▶ **Exercise task**:
Drop every picture. Then return, exactly, the lines from the beginning of the listing below through the one containing "COL=scene.collection".

▶ **Data shown**:
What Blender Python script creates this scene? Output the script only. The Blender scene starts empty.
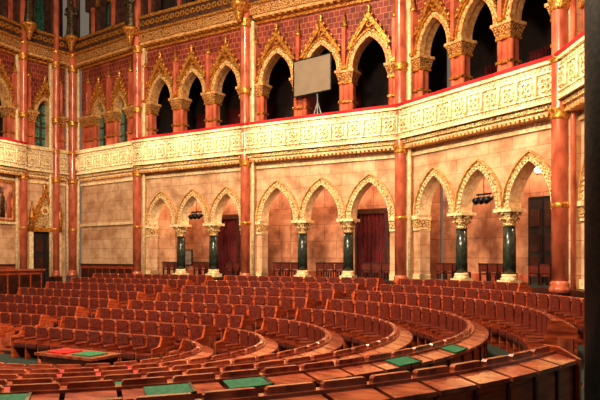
import bpy, bmesh, math, random
from mathutils import Vector, Matrix
random.seed(3)
EZ=2.5
scene=bpy.context.scene
COL=scene.collection

# ------------------------------------------------------------ materials
def srgb(c):
    return tuple(((x/255.0)/12.92 if x/255.0<=0.04045 else ((x/255.0+0.055)/1.055)**2.4) for x in c)
def mat(name,c1,c2=None,scale=4,rough=0.5,metal=0.0,bump=0.0,kind='noise',lo=0.35,hi=0.65,emis=None,coat=0.0,bscale=None,stretch=(1,1,1)):
    m=bpy.data.materials.new(name); m.use_nodes=True
    nt=m.node_tree; N=nt.nodes; Lk=nt.links
    b=N['Principled BSDF']
    b.inputs['Roughness'].default_value=rough; b.inputs['Metallic'].default_value=metal
    if coat: b.inputs['Coat Weight'].default_value=coat; b.inputs['Coat Roughness'].default_value=0.12
    c1=srgb(c1)+(1,); c2=(srgb(c2)+(1,)) if c2 else c1
    tc=N.new('ShaderNodeTexCoord'); mp=N.new('ShaderNodeMapping'); mp.inputs['Scale'].default_value=stretch
    Lk.new(tc.outputs['Object'],mp.inputs['Vector'])
    if kind=='noise':
        t=N.new('ShaderNodeTexNoise'); t.inputs['Scale'].default_value=scale; t.inputs['Detail'].default_value=6; out=t.outputs['Fac']
    elif kind=='voronoi':
        t=N.new('ShaderNodeTexVoronoi'); t.inputs['Scale'].default_value=scale; t.feature='DISTANCE_TO_EDGE'; out=t.outputs['Distance']
    elif kind=='vorf1':
        t=N.new('ShaderNodeTexVoronoi'); t.inputs['Scale'].default_value=scale; out=t.outputs['Distance']
    elif kind=='wave':
        t=N.new('ShaderNodeTexWave'); t.inputs['Scale'].default_value=scale; t.inputs['Distortion'].default_value=9; t.inputs['Detail'].default_value=3; out=t.outputs['Fac']
    Lk.new(mp.outputs[0],t.inputs['Vector'])
    r=N.new('ShaderNodeValToRGB'); r.color_ramp.elements[0].position=lo; r.color_ramp.elements[1].position=hi
    r.color_ramp.elements[0].color=c2; r.color_ramp.elements[1].color=c1
    Lk.new(out,r.inputs[0]); Lk.new(r.outputs[0],b.inputs['Base Color'])
    if bump:
        bp=N.new('ShaderNodeBump'); bp.inputs['Strength'].default_value=bump; bp.inputs['Distance'].default_value=0.04
        Lk.new(out,bp.inputs['Height']); Lk.new(bp.outputs[0],b.inputs['Normal'])
    if emis:
        b.inputs['Emission Color'].default_value=srgb(emis[0])+(1,); b.inputs['Emission Strength'].default_value=emis[1]
    return m

def stone_blocks(name,c1,c2,mortar,sx,sz,rough=0.7,dark=(0.50,0.34,0.25)):
    m=bpy.data.materials.new(name); m.use_nodes=True
    nt=m.node_tree; N=nt.nodes; Lk=nt.links; b=N['Principled BSDF']; b.inputs['Roughness'].default_value=rough
    uv=N.new('ShaderNodeUVMap'); uv.uv_map='UVMap'
    br=N.new('ShaderNodeTexBrick'); br.inputs['Scale'].default_value=1.0
    br.inputs['Brick Width'].default_value=sx; br.inputs['Row Height'].default_value=sz; br.inputs['Mortar Size'].default_value=0.009
    br.inputs['Color1'].default_value=srgb(c1)+(1,); br.inputs['Color2'].default_value=srgb(c2)+(1,); br.inputs['Mortar'].default_value=srgb(mortar)+(1,)
    Lk.new(uv.outputs[0],br.inputs['Vector'])
    tc=N.new('ShaderNodeTexCoord'); n=N.new('ShaderNodeTexNoise'); n.inputs['Scale'].default_value=1.5; n.inputs['Detail'].default_value=10; n.inputs['Roughness'].default_value=.65
    Lk.new(tc.outputs['Object'],n.inputs['Vector'])
    mx=N.new('ShaderNodeMix'); mx.data_type='RGBA'; mx.blend_type='MULTIPLY'; mx.inputs[0].default_value=0.9
    rp=N.new('ShaderNodeValToRGB'); rp.color_ramp.elements[0].position=0.36; rp.color_ramp.elements[1].position=0.60
    rp.color_ramp.elements[0].color=dark+(1,); rp.color_ramp.elements[1].color=(1,1,1,1)
    Lk.new(n.outputs['Fac'],rp.inputs[0]); Lk.new(br.outputs['Color'],mx.inputs[6]); Lk.new(rp.outputs[0],mx.inputs[7])
    Lk.new(mx.outputs[2],b.inputs['Base Color'])
    return m

CREAM=stone_blocks('cream_stone',(228,190,154),(214,172,134),(172,130,98),0.9,0.45,dark=(.58,.43,.34))
PINKST=stone_blocks('pink_marble_wall',(208,152,118),(188,130,98),(138,90,64),1.1,0.7,0.5,dark=(.38,.25,.19))
PATT=stone_blocks('red_gold_diaper',(156,60,50),(116,38,36),(206,140,84),0.22,0.22,0.6)
ORN=mat('gilded_relief',(244,206,140),(96,48,20),13,0.42,0.15,0.9,'voronoi',0.03,0.16)
ORNU=mat('painted_relief',(222,164,94),(92,36,20),13,0.45,0.15,0.9,'voronoi',0.03,0.17)
ORNB=mat('balcony_relief',(255,242,206),(152,98,46),14,0.45,0.05,1.0,'voronoi',0.02,0.16)  # lightened so part of the balcony's bright lighting is in its colour
GOLD=mat('gold_trim',(236,166,72),(134,72,26),14,0.3,0.45,0.5,'noise')
CRM=mat('cream_moulding',(250,230,188),(216,178,124),8,0.5,0,0.2)
CRU=mat('ochre_moulding',(230,184,122),(180,118,68),8,0.5,0,0.2)
REDM=mat('red_marble',(212,116,84),(152,62,42),3.2,0.25,0,0,'noise',0.3,0.62,coat=0.4,stretch=(1,1,.5))
GRNM=mat('dark_green_marble',(62,70,58),(24,32,28),5,0.25,0,0,'noise',coat=0.3)
GRAN=mat('dark_granite',(46,38,28),(18,16,12),22,0.6,0,0,'noise',0.4,0.6)
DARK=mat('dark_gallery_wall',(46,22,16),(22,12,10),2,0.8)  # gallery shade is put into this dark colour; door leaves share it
DKBR=mat('dark_upper_wall',(96,54,38),(50,28,20),5,0.7)
TEAL=mat('stained_glass',(84,140,120),(30,56,52),7,0.3,0,0.2,'voronoi',0.02,0.1)
WOOD=mat('oak_wood',(190,86,46),(120,42,22),3.0,0.3,0,0.05,'noise',coat=0.35,stretch=(1,1,6))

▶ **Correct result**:
What Blender Python script creates this scene? Output the script only. The Blender scene starts empty.
import bpy, bmesh, math, random
from mathutils import Vector, Matrix
random.seed(3)
EZ=2.5
scene=bpy.context.scene
COL=scene.collection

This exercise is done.